[Begin]
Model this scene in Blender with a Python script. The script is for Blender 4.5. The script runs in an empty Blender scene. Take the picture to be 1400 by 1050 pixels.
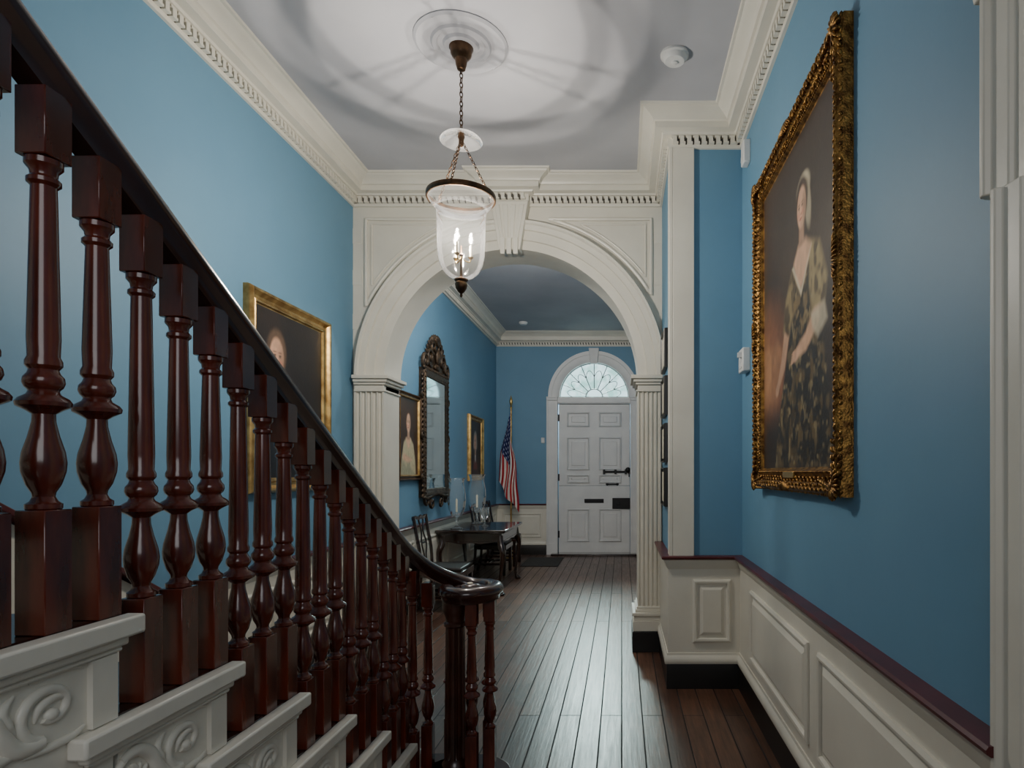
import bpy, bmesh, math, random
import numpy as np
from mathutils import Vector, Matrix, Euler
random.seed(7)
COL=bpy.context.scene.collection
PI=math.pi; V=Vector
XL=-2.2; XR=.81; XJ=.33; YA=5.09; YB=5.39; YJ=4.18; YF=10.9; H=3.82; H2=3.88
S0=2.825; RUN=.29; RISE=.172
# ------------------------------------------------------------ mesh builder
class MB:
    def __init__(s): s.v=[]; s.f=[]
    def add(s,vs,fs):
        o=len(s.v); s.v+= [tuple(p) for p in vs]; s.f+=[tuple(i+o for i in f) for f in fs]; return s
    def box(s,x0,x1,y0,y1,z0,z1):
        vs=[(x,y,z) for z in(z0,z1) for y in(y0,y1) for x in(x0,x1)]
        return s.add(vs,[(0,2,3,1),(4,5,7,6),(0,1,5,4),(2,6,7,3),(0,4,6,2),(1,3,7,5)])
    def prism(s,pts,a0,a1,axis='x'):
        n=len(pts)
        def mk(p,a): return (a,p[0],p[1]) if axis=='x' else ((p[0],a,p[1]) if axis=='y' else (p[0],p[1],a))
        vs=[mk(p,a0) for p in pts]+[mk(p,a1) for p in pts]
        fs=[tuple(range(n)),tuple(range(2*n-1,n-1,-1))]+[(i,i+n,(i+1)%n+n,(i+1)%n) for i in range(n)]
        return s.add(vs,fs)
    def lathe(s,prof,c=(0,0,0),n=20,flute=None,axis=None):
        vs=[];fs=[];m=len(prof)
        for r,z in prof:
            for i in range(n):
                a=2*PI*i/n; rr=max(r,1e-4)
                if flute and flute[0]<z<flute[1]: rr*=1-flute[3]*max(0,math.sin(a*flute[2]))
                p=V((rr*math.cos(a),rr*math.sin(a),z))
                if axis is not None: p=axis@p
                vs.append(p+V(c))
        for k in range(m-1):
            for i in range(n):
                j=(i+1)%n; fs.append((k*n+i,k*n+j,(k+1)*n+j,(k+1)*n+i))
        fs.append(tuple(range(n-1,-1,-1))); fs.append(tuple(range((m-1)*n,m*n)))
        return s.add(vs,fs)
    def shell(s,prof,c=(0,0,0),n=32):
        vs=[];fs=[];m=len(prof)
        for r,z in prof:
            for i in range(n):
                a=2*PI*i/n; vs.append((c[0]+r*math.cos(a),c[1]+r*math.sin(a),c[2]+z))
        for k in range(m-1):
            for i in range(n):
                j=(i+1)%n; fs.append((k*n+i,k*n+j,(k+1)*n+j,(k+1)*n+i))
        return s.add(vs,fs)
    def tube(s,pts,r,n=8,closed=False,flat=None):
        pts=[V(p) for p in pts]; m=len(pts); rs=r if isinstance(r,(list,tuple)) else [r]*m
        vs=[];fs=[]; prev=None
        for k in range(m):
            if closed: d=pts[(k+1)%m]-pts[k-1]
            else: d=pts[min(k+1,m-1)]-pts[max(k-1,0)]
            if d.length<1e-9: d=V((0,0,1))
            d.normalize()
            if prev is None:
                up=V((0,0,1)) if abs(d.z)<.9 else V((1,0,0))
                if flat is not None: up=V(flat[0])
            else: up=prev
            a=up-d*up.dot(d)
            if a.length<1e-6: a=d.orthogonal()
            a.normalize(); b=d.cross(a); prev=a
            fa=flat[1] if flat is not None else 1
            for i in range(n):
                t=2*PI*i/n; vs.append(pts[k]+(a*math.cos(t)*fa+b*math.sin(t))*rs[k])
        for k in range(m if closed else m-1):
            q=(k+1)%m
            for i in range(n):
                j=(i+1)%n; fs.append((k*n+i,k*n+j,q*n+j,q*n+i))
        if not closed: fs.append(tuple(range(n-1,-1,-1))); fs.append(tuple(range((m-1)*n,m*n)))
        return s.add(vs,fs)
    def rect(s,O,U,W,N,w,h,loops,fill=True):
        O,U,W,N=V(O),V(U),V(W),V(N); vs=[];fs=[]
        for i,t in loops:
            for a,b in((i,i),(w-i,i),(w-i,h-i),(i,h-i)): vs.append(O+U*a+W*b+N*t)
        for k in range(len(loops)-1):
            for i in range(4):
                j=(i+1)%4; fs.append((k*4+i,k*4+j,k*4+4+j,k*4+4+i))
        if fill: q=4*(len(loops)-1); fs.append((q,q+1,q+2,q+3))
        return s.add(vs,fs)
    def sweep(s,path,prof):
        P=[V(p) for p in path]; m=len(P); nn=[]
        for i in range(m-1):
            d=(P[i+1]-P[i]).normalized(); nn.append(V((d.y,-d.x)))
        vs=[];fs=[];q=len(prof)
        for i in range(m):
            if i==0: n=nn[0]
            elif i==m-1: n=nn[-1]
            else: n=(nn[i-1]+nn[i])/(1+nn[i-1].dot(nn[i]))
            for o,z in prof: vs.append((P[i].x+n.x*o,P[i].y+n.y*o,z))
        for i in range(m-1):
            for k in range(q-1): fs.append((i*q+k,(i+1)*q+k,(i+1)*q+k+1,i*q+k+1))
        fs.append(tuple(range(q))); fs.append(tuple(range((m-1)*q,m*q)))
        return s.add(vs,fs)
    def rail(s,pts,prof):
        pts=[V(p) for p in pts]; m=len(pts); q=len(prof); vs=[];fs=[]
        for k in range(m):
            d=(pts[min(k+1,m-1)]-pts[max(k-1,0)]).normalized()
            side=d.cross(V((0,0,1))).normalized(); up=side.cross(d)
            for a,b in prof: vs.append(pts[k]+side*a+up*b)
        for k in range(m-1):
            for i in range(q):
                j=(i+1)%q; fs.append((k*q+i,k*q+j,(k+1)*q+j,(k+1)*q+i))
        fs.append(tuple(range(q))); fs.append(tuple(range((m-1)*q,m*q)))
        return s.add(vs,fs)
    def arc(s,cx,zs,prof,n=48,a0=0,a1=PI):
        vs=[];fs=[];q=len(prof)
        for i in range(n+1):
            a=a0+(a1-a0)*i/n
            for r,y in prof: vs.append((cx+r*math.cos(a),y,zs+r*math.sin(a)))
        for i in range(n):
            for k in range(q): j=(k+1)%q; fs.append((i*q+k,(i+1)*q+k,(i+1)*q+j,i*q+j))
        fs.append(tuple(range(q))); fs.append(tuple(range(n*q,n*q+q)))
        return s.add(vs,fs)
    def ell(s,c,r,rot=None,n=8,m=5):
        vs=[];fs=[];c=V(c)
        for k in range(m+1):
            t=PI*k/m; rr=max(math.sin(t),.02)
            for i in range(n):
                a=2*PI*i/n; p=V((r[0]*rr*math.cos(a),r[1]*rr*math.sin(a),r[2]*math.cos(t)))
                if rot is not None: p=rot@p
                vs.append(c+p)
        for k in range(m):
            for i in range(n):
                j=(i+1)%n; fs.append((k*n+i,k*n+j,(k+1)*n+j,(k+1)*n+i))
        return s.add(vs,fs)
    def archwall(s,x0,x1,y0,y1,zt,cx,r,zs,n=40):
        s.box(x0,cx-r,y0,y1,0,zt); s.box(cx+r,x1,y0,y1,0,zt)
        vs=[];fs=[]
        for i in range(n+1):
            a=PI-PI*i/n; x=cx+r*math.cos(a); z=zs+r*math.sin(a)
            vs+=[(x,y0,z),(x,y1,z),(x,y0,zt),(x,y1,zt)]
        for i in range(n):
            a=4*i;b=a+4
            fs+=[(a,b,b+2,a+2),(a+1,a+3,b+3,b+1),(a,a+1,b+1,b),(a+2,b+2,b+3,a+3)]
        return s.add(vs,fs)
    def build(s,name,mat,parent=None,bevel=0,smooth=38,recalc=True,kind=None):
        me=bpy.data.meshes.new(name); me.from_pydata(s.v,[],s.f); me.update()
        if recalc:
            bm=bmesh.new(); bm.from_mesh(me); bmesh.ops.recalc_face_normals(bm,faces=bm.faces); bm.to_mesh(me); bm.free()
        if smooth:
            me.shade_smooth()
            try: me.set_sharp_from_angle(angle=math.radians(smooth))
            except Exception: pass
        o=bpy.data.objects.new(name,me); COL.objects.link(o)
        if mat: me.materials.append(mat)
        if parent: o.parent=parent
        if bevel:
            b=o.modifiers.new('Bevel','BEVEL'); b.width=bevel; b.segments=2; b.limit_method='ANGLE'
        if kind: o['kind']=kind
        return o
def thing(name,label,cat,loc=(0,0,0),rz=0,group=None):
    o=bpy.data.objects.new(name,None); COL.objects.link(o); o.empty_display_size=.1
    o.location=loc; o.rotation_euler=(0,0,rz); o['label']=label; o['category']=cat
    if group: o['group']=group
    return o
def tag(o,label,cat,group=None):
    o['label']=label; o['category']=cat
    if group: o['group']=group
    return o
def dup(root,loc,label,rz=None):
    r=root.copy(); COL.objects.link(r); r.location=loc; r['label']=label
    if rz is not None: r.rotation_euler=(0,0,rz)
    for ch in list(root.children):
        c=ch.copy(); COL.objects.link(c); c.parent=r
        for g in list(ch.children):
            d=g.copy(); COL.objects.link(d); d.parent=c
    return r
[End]
* [TASK OBJECTIVE]
Copy out all lines that carry the word "scene".

* [RESULT OF THE TASK]
Model this scene in Blender with a Python script. The script is for Blender 4.5. The script runs in an empty Blender scene. Take the picture to be 1400 by 1050 pixels.
COL=bpy.context.scene.collection